+Venture North

Disruptive Technologies in Water: +Venture North


A session at the inaugural +Venture North conference hosted by NVNG in October addressed trends in the water-tech space, how startups are leveraging research to solve global problems, and how Milwaukee is working towards becoming an “NSF Resiliency Innovation Engine.”

Social Impact Capital’s Sarah Cone discussed the power of impact investing followed by a fireside chat with Jon Czas, founder of startup Trident Desalination and Jim Stern, EVP at A. O. Smith and Chair at The Water Council.

We asked Ayrton Bryan, sustainability project manager at Rockwell Automation what some of his key takeaways from the session were.

Ayrton Bryan, Sustainability Project Manager at Rockwell Automation

Water, the essence of life, sustains our planet and its inhabitants. Yet, our relationship with this precious resource has been complex, marked by challenges stemming from scarcity, contamination, and access disparities.

The Current Water Landscape

Across the globe, communities face diverse water-related issues.

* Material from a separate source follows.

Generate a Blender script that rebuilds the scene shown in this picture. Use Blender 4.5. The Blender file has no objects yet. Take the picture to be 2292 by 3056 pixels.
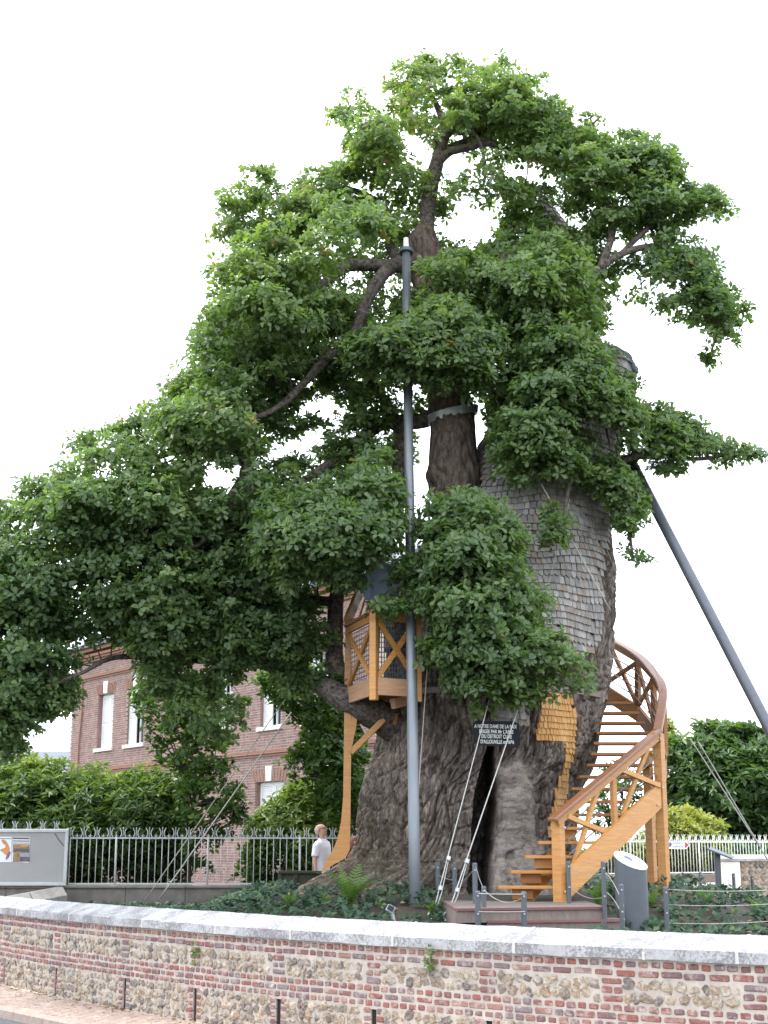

Some regions grapple with scarcity due to climate change and population growth, while others confront pollution from industrial activities or aging infrastructure. These challenges necessitate a proactive and innovative approach to safeguard our water resources for future generations.

The Rise of Water Innovation

Thankfully, innovation has become a driving force in addressing these challenges. Technology and nature both play a critical role in this process, and VCs play a critical role in enabling both.

Innovative technologies play a pivotal role in revolutionizing water management. Solutions such as advanced filtration systems, nanotechnology-based purification methods, and as we learned in the session, chemical-based desalinization are critical to combating this task.

Nature based solutions based in biomimicry (drawing inspiration from natural ecosystems) has led to the development of innovative systems like green infrastructure and biomimetic desalination methods, mimicking natural processes to purify water sustainably.

Who is going to make these big bets? Companies often have quarterly earnings tying them down, while grant funding can often require a few too many requirements for early-stage startups. This is where VCs play a critical, early role in building momentum. The connections, research and backgrounds of many VCs would add a piece of the puzzle that has been traditionally missing from Wisconsin for too long. There is no area in the US positioned better for water innovation—let’s get some new faces mixed in to build teams that can win this and make Wisconsin a beacon of hope for the water constrained, before it’s too late!